This is an interesting line of logic regarding CD prices (within the context of a discussion of HDCP compliance) that I never really considered, being a naive idiot.

Home Toys Article - HDCP: For Better or for Worse?:

HDCP attempts to solve a serious problem that’s plagued the studios and other content producers for years and is something that is good for everyone. In fact, piracy is cited as the main reason why audio CD’s never got to that price point was promised when they debuted in the early 1980's.
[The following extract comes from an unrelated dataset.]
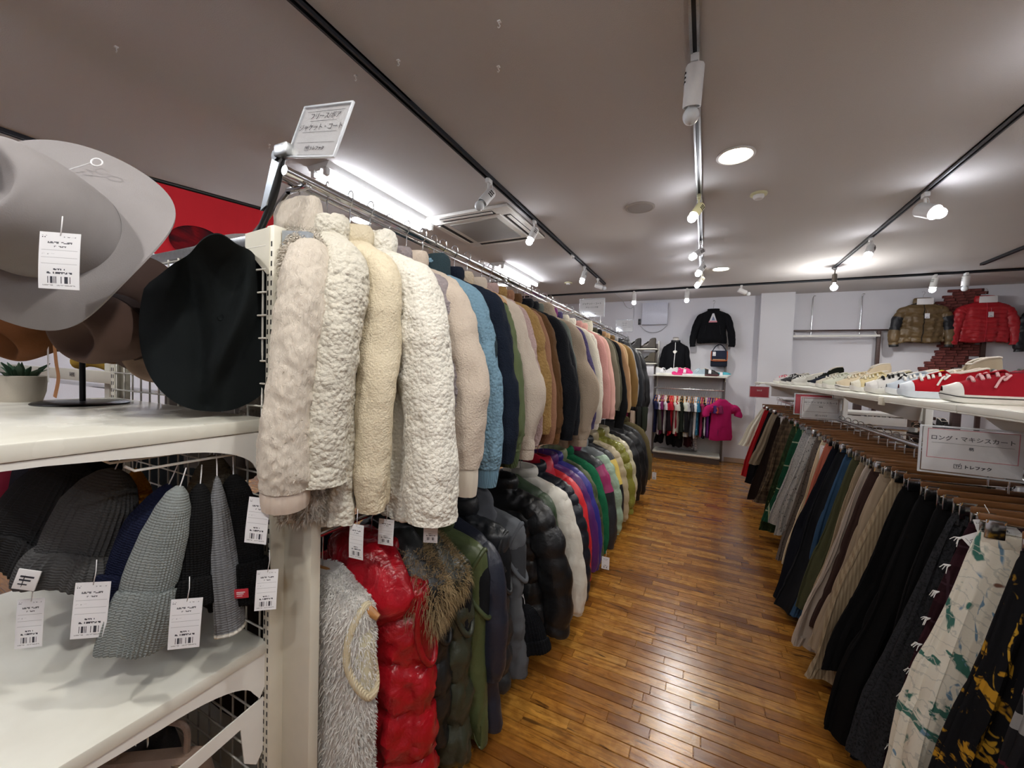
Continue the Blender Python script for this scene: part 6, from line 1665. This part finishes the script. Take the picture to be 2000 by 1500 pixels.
wb = thing('wall_box', 'flat white electrical box mounted on the back wall', 'electrical box', (-.86, 7.60, 2.545))
obj('cover', MB().rbox((0, -.05, 0), (.44, .07, .39), .006, 2), plain('box_white', '#d3d6e2', .35), wb)
obj('backplate', MB().rbox((0, -.012, 0), (.40, .024, .35), .004), M_white, wb)
sw = thing('wall_switch', 'dark double socket on the back wall left of the white box', 'socket', (-1.13, 7.60, 2.41))
obj('plate', MB().rbox((0, -.005, 0), (.05, .01, .11), .003), plain('socket_dark', '#55504c', .5), sw)
for z in (-.028, .028): obj('outlet', MB().rbox((0, -.012, z), (.028, .006, .034), .003), M_black, sw)
cb = thing('wall_cable', 'thin white cable drooping below the white wall box', 'cable', (0, 7.59, 0))
obj('wire', MB().tube(smooth_path([(-1.12, 0, 2.35), (-1.0, -.005, 2.24), (-.86, -.005, 2.21), (-.74, -.005, 2.25), (-.64, 0, 2.34)], 40), .006, 8), plain('cable_white', '#b9b9bd', .5), cb)
cb2 = thing('wall_cable', 'white cable running from the ceiling down the back wall', 'cable', (0, 7.59, 0))
obj('wire', MB().tube(smooth_path([(-1.42, -1.0, 2.79), (-1.40, -.4, 2.78), (-1.38, -.02, 2.70), (-1.30, 0, 2.66), (-1.24, 0, 2.68), (-1.24, 0, 2.4)], 50), .005, 8), plain('cable_white', '#b9b9bd', .5), cb2)

# right of the column: wall rack, padded jackets
wr = thing('wall_frame', 'brown and white wall frame right of the column', 'display rack', (0, 0, 0))
obj('brown_bar', MB().rbox((1.84, 7.52, 2.205), (1.26, .03, .022), .003), M_browntimber, wr)
obj('white_bar', MB().rbox((1.72, 7.44, 2.115), (1.06, .022, .03), .004), M_white, wr)
for x in (1.25, 2.22): obj('bar_arm', MB().cyl((x, 7.44, 2.115), (x, 7.56, 2.19), .006, n=8), M_white, wr)
for x in (2.26, 3.34): obj('post', MB().rbox((x, 7.53, 1.15), (.045, .04, 2.08 if x < 3 else 2.3), .003), M_browntimber, wr)
obj('shelf', MB().rbox((2.05, 7.35, .98), (1.5, .34, .04), .004), M_browntimber, wr)
for i, x in enumerate((1.46, 2.05)):
    rd = thing('chrome_rod', ['left thin chrome rod hanging against the wall', 'right thin chrome rod hanging against the wall'][i], 'rod', (x, 7.56, 2.115))
    obj('rod', MB().cyl((0, 0, 0), (0, 0, .6), .008, n=10), M_chrome, rd); obj('top_hook', MB().tube(smooth_path([(0, 0, .6), (.01, -.01, .63), (.03, 0, .63)], 8), .006, 8), M_chrome, rd)
def wallj(x, label, c, c2=None, z=2.71, **kw):
    g_ = garment('jacket', label, 'jacket', (x, 7.47, z), 'padded jackets on the back wall', F('nylon', c), W=.22, L=.56, SL=.52, D=.06, r=.06, fl=.8, res=2, seed=int(x * 100), collar_h=.08, zip_m=kw.pop('zm', M_black), **kw)
    make_hanger('clear hanger of a padded jacket on the back wall', 'hangers on the back wall', (x, 7.47, z), None)
    pc = obj('paper_card', MB().rbox((.0, -.07, -.13), (.17, .003, .085), .001), M_paper, g_)
    price_tag(g_, (.015, -.11, -.30), w=.05, h=.07, string=.05)
    return g_
wallj(2.69, 'brown down jacket with black sleeve bands on the back wall', '#6a5638', puff=(.16, .02), collar=F('nylon', '#6a5638'), cuff=F('nylon', '#17181b'), cuff_len=.035, badge=(F('nylon', '#17191e'), .42, .68), yoke=(F('nylon', '#15171c'), .13))
wallj(3.30, 'red down jacket with fine quilting on the back wall', '#b3202a', puff=(.055, .009), collar=F('nylon', '#b3202a'), zm=M_red)
wallj(3.92, 'black padded jacket cut off at the right edge of the back wall', '#1b1d22', z=2.62, puff=(.08, .012), collar=F('nylon', '#1b1d22'))
# low brown shelf unit with boots behind the skirt rack
br_ = thing('boot_rack', 'dark timber rack with boots behind the skirt rack', 'display rack', (0, 0, 0))
for x in (1.62, 2.02, 2.45): obj('post', MB().rbox((x, 5.9, .62), (.07, .06, 1.24), .004), M_browntimber, br_)
obj('shelf', MB().rbox((2.03, 5.9, .86), (.95, .34, .05), .004), M_browntimber, br_)
obj('panel', MB().bbox((1.55, 6.06, .5), (2.5, 6.08, .84)), M_black, br_, False)
for i, x in enumerate((1.74, 1.86, 1.96, 2.12, 2.24, 2.36)):
    sneaker(['black boot first on the timber rack', 'grey boot second on the timber rack', 'black boot third on the timber rack', 'tan boot fourth on the timber rack', 'dark boot fifth on the timber rack', 'black boot last on the timber rack'][i], (x, 5.86, .886), -PI / 2, ['#1c1b1c', '#4a4a4a', '#151516', '#8a6a55', '#25201e', '#171718'][i], sole='#2b2722', hi=True, kind='leather', name='boot', cat='boot', group='boots on the timber rack', lace='#1f1c19', tagp=False)
mr = thing('floor_rack', 'second skirt rack with white panel beyond the shoe shelf', 'display rack', (0, 0, 0))
obj('shelf', MB().rbox((1.55, 5.3, 1.12), (.5, .35, .03), .004), M_white, mr); obj('drawer_front', MB().rbox((1.55, 5.13, 1.02), (.46, .02, .15), .003), M_white, mr); obj('post', MB().rbox((1.32, 5.3, .55), (.03, .3, 1.1), .003).rbox((1.79, 5.3, .55), (.03, .3, 1.1), .003), M_white, mr)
Now, every machine between your media (say, a Blu-Ray disc) and your TV must have some silly compliance checker before you can watch HD content. The entire move from analog to HD seems to me to be about digital rights management (as opposed to analog rights management which, for whatever reason, corporations didn't seem to be able to get down well). Now, with HD and a government mandated obsolescence of analog, corps get to try and protect their content all over again. If this isn't market collusion, I'm not sure what is.

I think, from DRM-less mp3s sold and over-the-air television and radio, we can see that freely accessible often outweighs the cost to embed rights management functions into various media. I can get HD NFL games from the airwaves, for example, and likely rip them to my computer without a serious quality degradation. Still, I don't, and pirate repackaging doesn't happen (that is, nobody is selling unlicensed NFL seasons on DVD in any large quantities) precisely because the product is, in this case games, so danged easy to get.